In 1856 she sold her Northumberland home and moved to the Battle Creek, Michigan area which she would consider home for the rest of her life.  The household in her new home included a grown daughter, Elizabeth Banks, and two grandsons. 

                                    Sojourner Truth in her later years.

With the outbreak of the Civil War she saw her older grandson, James Caldwell enlist in the famous Black 54th Massachusetts while she recruited other blacks to rally for the Union.  In 1864 she was called to Washington to join the National Freedman’s Relief Association to improve the lot of newly freed slaves.  She met President Abraham Lincoln, and almost a hundred years before Rosa Parks insisted on riding Washington horse car trolleys effectively, if temporarily ending segregation on them. 

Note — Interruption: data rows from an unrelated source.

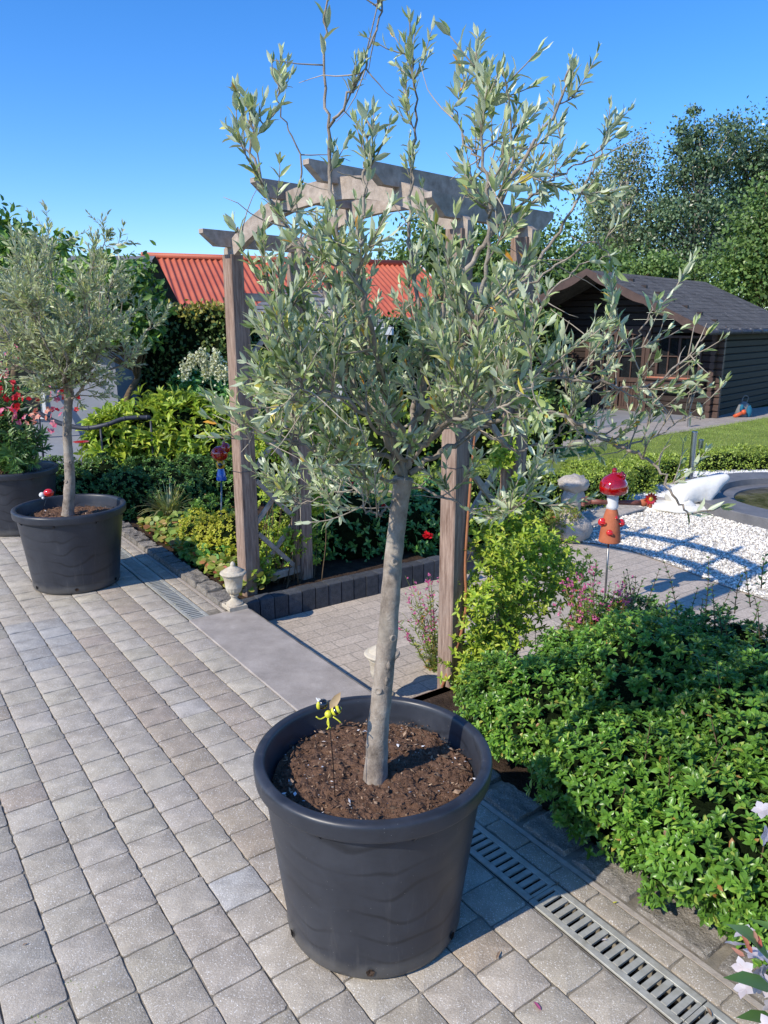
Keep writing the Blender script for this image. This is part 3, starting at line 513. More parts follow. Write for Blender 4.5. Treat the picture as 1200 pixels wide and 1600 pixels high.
# ---------------------------------------------------------------- olive trees
def olive(name, label, trunk, tr, mains, n_sec, tw_len, leaf_len, lm, seed, tuft=1.0, up=.55, sec_len=(.18, .5), extra_bare=0, axis=None, dens=1.0, thin=lambda b: 1.0, outw=.5, drop=lambda b: 0):
    rg = np.random.default_rng(seed); base = np.array(trunk[0]); t = thing(name, label, 'olive tree', base)
    tp = smooth_path(trunk, 8); rr = np.interp(np.linspace(0, 1, len(tp)), [0, .06, .18, .6, .9, 1], [tr*1.25, tr*1.08, tr, tr*.82, tr*.76, tr*.9])
    m = G(); P_, r_ = [], []
    for i in range(len(tp)-1):
        for k in range(3): P_.append(tp[i]+(tp[i+1]-tp[i])*k/3); r_.append(rr[i]+(rr[i+1]-rr[i])*k/3)
    P_.append(tp[-1]); r_.append(rr[-1]*.8); m.tube(P_, r_, 26, wob=.10)
    for f_, a_ in ((.66, 4.9), (.44, 5.3), (.30, 4.3)):   # larger healed scars facing the path
        i = int(f_*len(P_)); d = np.array([math.cos(a_), math.sin(a_), .1]); m.lathe([(r_[i]*.42,-.002),(r_[i]*.40,.004),(r_[i]*.25,.005),(r_[i]*.1,.001),(0,.0)], P_[i]+d*r_[i]*.97, 14, tilt=np.array(Vector((d[0],d[1],0)).to_track_quat('Z','Y').to_matrix()), wob=.08)
    for k in range(3):   # knots and old pruning scars
        i = rg.integers(8, len(P_)-6); a = rg.uniform(math.pi, 2*math.pi); d = np.array([math.cos(a), math.sin(a), .25]); m.ball(P_[i]+d*r_[i]*.82, (r_[i]*.30, r_[i]*.30, r_[i]*.55), 10, 8, rough=.4, seed=k)
    obj('trunk', m, M['bark'], t)
    wood = G(); tw = G(); LP, LD, LN, LS = [], [], [], []; up_v = np.array([0, 0, 1.])
    segs = []
    mp = []
    for path, r0, r1 in mains:
        p = smooth_path(path, 7); p[1:-1] += rg.normal(size=(len(p)-2, 3))*.004; rad = np.linspace(r0, r1, len(p))**1.0; wood.tube(p, rad, 9 if r0 > .006 else 6, wob=.12); mp.append((p, rad))
    ax = np.array(axis if axis is not None else tp[-1])
    def grow(p, d, L, r, curl=.10, jit=.13):
        n = max(4, int(L/.028)); pts = [p]; d = nrm(d)
        for i in range(n): d = nrm(d+up_v*curl*.5+rg.normal(size=3)*jit*.55); pts.append(pts[-1]+d*L/n)
        return np.array(pts)
    def foliate(pts, s0, ll, bare=0):
        T = nrows(np.gradient(pts, axis=0)); seg = np.linalg.norm(np.diff(pts, axis=0), axis=1); cs = np.concatenate([[0], np.cumsum(seg)]); L = cs[-1]; s = s0*L; k = rg.integers(0, 2); ph = rg.uniform(0, 6.28)
        x = nrm(np.cross(T[0], (.2, .5, .9)))
        while s < L:
            i = min(len(pts)-2, int(np.searchsorted(cs, s)-1)); i = max(i, 0); f = (s-cs[i])/max(1e-6, seg[i]); p = pts[i]+(pts[i+1]-pts[i])*f; d = T[i]; xx = nrm(x-d*np.dot(x, d)); yy = np.cross(d, xx)
            a = ph+k*math.pi/2+rg.normal()*.25; fr = s/L; ang = math.radians(rg.normal(37-17*fr**2, 10)); sz = ll*(1.0-.22*fr)*rg.uniform(.72, 1.2)
            for sg in (0, math.pi):
                if rg.random() < .12+drop(p): continue
                o = xx*math.cos(a+sg)+yy*math.sin(a+sg); ld = nrm(d*math.cos(ang)+o*math.sin(ang)+rg.normal(size=3)*.08); LP.append(p); LD.append(ld); LN.append(nrm(np.cross(np.cross(o, d), ld)*0+d*math.sin(ang)-o*math.cos(ang)+rg.normal(size=3)*.28)); LS.append(sz)
            s += rg.uniform(.013, .021)*(ll/.05)/dens; k += 1
        for _ in range(3):   # end tuft
            LP.append(pts[-1]); LD.append(nrm(T[-1]+rg.normal(size=3)*.25)); LN.append(nrm(rg.normal(size=3))); LS.append(ll*rg.uniform(.5, .85)*tuft)
    sec = []
    for p, rad in mp:
        foliate(p[int(len(p)*.86):], .1, leaf_len*1.15)
    lens = np.array([np.linalg.norm(np.diff(p, axis=0), axis=1).sum() for p, _ in mp]); pr = lens/lens.sum()
    for k in range(n_sec):
        j = rg.choice(len(mp), p=pr); p, rad = mp[j]; f = rg.uniform(.07, .93)**.8; i = min(len(p)-2, int(f*(len(p)-1))); b = p[i]
        if rg.random() > thin(b): continue
        T = nrm(p[min(i+2, len(p)-1)]-p[max(0, i-2)])
        out = b-ax; out[2] *= .3; out = nrm(out+rg.normal(size=3)*.02); d = nrm(T*.55+out*outw+up_v*up*.55+rg.normal(size=3)*.75); L = rg.uniform(*sec_len)*(1.1-.55*f)
        q = grow(b, d, L, .003, curl=.16*up+.03); r0 = min(rad[i]*.6, .0042); wood.tube(q, np.linspace(r0, .0013, len(q)), 5); sec.append(q); foliate(q, .38, leaf_len*rg.uniform(.8, 1.1))
        for _ in range(rg.integers(2, 5)):
            ii = rg.integers(1, len(q)-1); T2 = nrm(q[ii+1]-q[ii-1] if ii+1 < len(q) else q[ii]-q[ii-1]); d = nrm(T2*.8+rg.normal(size=3)*.6+up_v*up*.6); w = grow(q[ii], d, rg.uniform(*tw_len), .002, curl=.12*up+.03); tw.tube(w, np.linspace(.0017, .0008, len(w)), 4); foliate(w, .12, leaf_len*rg.uniform(.7, 1.05))
    for _ in range(extra_bare):   # dead leafless twigs inside the crown
        j = rg.choice(len(mp)); p, rad = mp[j]; i = rg.integers(2, len(p)-3); w = grow(p[i], nrm(rg.normal(size=3)+up_v*.2), rg.uniform(.06, .17), .002, .02, .25); tw.tube(w, np.linspace(.0018, .0006, len(w)), 4)
    obj('branches', wood, M['bark'], t); obj('twigs', tw, M['twig'], t)
    m = G(); m.scatter(LANCE, LP, LD, LN, LS, rg.uniform(.75, 1.15, len(LP))); obj('foliage', m, lm, t); print(name, 'leaves', len(LP)); return t
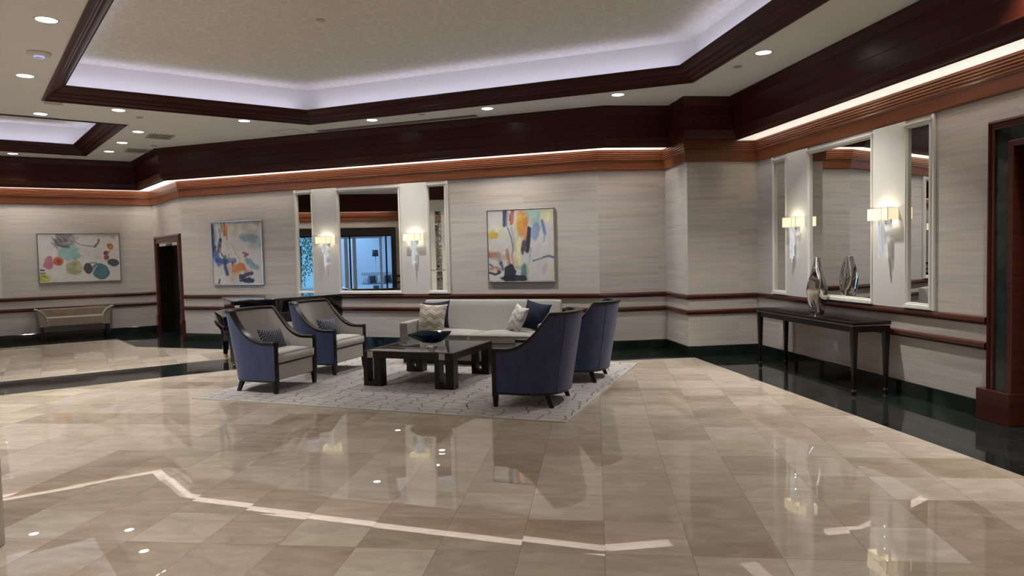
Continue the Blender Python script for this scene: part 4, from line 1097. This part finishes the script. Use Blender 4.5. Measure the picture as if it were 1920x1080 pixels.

She tried to claim her 40 acres and a Mule as a freedman herself, appealing to President Ulysses Grant himself in 1870.  But despite seven years of effort was turned down because she was a woman and had been freed by a northern state years earlier.  

The Sojourner Truth Memorial statue in Florence, Michigan.

Truth resumed speaking tours after the war then returned to Battle Creek to try to vote in the 1872 Election.  But she was tired.  Sojourner Truth died in her Battle Creek home on November 26, 1886 at the age of 86.